Alkali earth metal molybdates have successfully been synthesized by sol-gel synthesis and co-precipitation, as confirmed by XRD and Raman spectroscopy. The specific surface areas of the stoichiometric molybdates were higher than for the respective molybdates with excess MoO₃, indicating that molybdenum promotes sintering. It was further observed that the surface area decreased down through group 2 (Mg > Ca > Sr > Ba). The most active catalyst (on mass basis) was the MgMoO₄ catalyst with 10 mol% Mo in excess, which achieved over 75% conversion at 400 °C and more than 97% reversible byproduct corrected selectivity towards formaldehyde.
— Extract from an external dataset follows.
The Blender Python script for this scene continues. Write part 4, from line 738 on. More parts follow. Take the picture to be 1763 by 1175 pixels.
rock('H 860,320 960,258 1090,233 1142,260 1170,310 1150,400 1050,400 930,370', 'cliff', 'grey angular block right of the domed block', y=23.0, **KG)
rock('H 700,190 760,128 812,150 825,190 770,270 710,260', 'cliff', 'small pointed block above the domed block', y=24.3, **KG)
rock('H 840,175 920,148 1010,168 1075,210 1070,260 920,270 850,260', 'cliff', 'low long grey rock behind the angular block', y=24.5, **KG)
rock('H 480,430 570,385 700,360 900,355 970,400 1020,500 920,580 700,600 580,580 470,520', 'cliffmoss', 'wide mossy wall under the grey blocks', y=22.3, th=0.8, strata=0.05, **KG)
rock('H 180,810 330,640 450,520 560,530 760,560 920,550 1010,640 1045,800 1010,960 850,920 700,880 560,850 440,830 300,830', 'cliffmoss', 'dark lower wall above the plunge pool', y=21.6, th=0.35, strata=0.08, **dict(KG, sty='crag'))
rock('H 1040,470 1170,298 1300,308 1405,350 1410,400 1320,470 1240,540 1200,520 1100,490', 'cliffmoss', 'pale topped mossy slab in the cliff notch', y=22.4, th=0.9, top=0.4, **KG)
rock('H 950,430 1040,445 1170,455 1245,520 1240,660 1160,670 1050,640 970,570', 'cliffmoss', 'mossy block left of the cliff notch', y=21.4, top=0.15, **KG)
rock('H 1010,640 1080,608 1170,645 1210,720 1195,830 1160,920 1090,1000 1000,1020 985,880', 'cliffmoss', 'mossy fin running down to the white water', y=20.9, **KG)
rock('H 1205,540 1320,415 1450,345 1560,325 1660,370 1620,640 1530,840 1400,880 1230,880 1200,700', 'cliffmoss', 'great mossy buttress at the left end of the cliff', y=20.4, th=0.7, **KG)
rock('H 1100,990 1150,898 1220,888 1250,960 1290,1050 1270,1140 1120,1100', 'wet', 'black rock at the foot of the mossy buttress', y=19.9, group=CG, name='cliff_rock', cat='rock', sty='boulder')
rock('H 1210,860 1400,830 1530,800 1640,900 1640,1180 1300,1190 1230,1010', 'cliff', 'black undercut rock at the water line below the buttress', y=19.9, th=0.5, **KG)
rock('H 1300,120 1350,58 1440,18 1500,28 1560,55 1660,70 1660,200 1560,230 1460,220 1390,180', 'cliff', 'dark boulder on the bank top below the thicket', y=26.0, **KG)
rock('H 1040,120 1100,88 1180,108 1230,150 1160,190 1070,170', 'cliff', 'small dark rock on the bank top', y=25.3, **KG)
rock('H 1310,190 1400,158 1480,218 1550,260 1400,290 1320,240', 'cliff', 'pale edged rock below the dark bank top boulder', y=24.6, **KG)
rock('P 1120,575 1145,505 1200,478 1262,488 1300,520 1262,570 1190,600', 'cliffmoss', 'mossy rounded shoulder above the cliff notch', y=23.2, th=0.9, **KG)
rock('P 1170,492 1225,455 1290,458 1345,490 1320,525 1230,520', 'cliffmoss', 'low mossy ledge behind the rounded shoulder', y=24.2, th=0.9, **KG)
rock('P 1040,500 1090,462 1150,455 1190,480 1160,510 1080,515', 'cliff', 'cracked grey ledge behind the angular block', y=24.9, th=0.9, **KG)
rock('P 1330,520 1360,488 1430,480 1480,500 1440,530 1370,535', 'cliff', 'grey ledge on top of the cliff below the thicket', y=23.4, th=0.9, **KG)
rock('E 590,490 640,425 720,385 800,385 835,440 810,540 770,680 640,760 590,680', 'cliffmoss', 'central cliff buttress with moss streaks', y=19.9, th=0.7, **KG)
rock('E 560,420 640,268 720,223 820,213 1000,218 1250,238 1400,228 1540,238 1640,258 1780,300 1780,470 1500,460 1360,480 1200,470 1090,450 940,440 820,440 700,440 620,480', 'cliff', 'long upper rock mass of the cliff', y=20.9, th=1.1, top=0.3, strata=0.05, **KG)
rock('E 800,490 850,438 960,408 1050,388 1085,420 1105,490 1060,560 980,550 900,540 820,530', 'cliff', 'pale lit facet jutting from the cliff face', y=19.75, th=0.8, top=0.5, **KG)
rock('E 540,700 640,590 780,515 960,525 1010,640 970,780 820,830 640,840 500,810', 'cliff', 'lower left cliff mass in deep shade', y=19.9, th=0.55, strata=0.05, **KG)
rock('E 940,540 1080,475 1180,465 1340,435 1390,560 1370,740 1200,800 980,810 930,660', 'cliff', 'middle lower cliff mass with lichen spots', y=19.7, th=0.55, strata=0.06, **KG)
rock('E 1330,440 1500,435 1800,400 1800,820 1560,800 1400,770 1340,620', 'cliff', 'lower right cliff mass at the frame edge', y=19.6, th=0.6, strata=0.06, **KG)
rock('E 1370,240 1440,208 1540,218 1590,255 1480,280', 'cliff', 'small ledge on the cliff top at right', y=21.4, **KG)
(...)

All the catalysts with excess MoO₃ had similar surface area based activity at 400 °C on the order of 1 × 10⁻² L/(m²·s). Among the samples with excess MoO₃, the MgMoO₄ showed the highest stability through 100 h on stream, while the most stable catalyst tested was the stoichiometric CaMoO₄ catalyst. However, this catalyst only had a corrected selectivity towards formaldehyde of 85%. The surface area based activity of the CaMoO₄ catalysts with Mo:Ca = 1.0 and 1.1 catalysts was very similar after 100 h on stream, indicating that the catalyst with initial excess of Mo approached the stoichiometric samples, as excess Mo was lost by volatilization. This was substantiated by Raman measurements on fresh and spent samples. As the selectivity of the industrial reference was significantly better than even the Mo:Mg = 1.1 sample, and also with time on stream, the industrial applicability of these catalysts seemed limited. The Mo:Mg = 1.1 may be applicable as the inlet layer catalyst to increase the longevity of the current industrial catalyst, but further studies would be needed to confirm this.